Nothing is absolute. There is a spectrum without an obvious optimal point. The recent neonazi rally in the UK did a lot of damage that could have easily been prevented.

Why does most of Europe have such a higher standard of living?

2 comments

So I agree that "check things that destroy society and make everyone worse off except for a select few if left unchecked" might indeed pass as a valid categorical imperitive.

Putting aside the slew of problems with Kantianism, the main issue here is one of epistemology. You think social media is destroying society. Some people think a departure from traditional family values is destroying society. You might be pretty sure you're right, but they're pretty sure they're right too.

I'd argue it's better we all just agree these questions are ambiguous and should in principle be outside of the power of the state to mediate. Especially since people are free to not use social media if they don't want to, or to have traditional families if they do want to. Otherwise we're all just fighting to impose our vision on everyone else. And even if you are right - that social media is destroying society - these policies aren't going to stop social media. Even if they could in theory, they will in practive be shoddily designed and implemented and have lots of other messy consequences (e.g. requiring me to upload photos of my face to use things, trusting that companies forced to handle that data will not only not misuse that data, but also be unhackable).

> Why does most of Europe have such a higher standard of living?

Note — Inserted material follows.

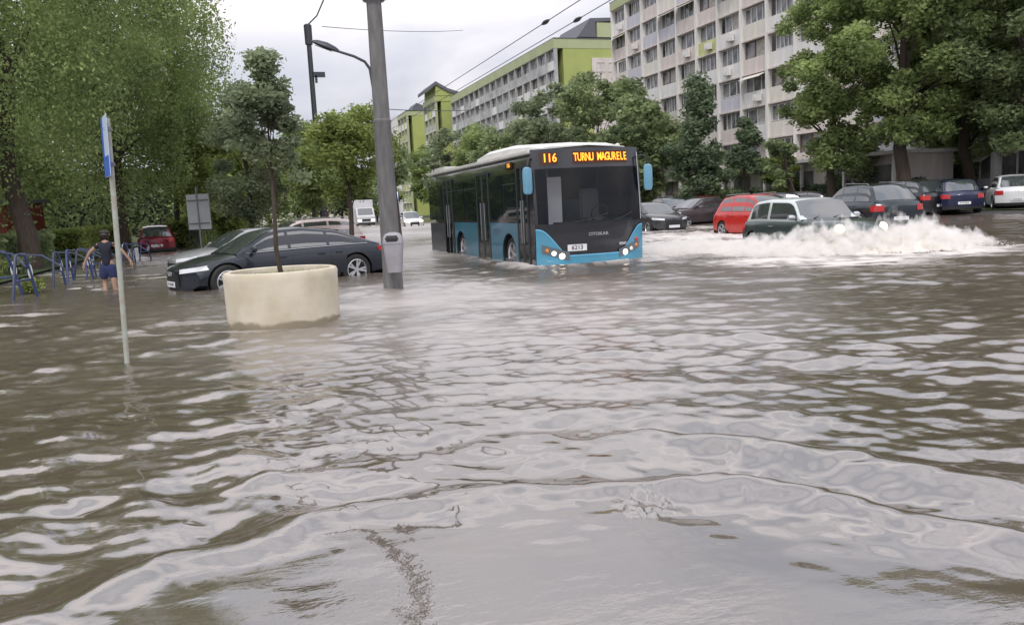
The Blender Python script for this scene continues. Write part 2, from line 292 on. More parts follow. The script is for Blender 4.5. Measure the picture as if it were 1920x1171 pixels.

I'm not sure that's true, but even if it is the answer is much more complicated than that they have proactive goverments.

> I'd argue it's better we all just agree these questions are ambiguous and should in principle be outside of the power of the state to mediate

Murder is legal, then, and there's no point having a state at all.

Murder is directly and non-consentually harming another person. Having a traditional family or using social media are choices you can, in our current world, make or not make for yourself. That's an important - and I think pretty philosophically clear - distinction.

And FWIW if the killing was consensual (i.e. euthenasia) then I think it should be legal.

With that position you would have made an excellent bishop or mufti in the 19th century. But today your position needs justification and you will probably not be able to convince a democratic majority to do away with hard earned and liked freedoms.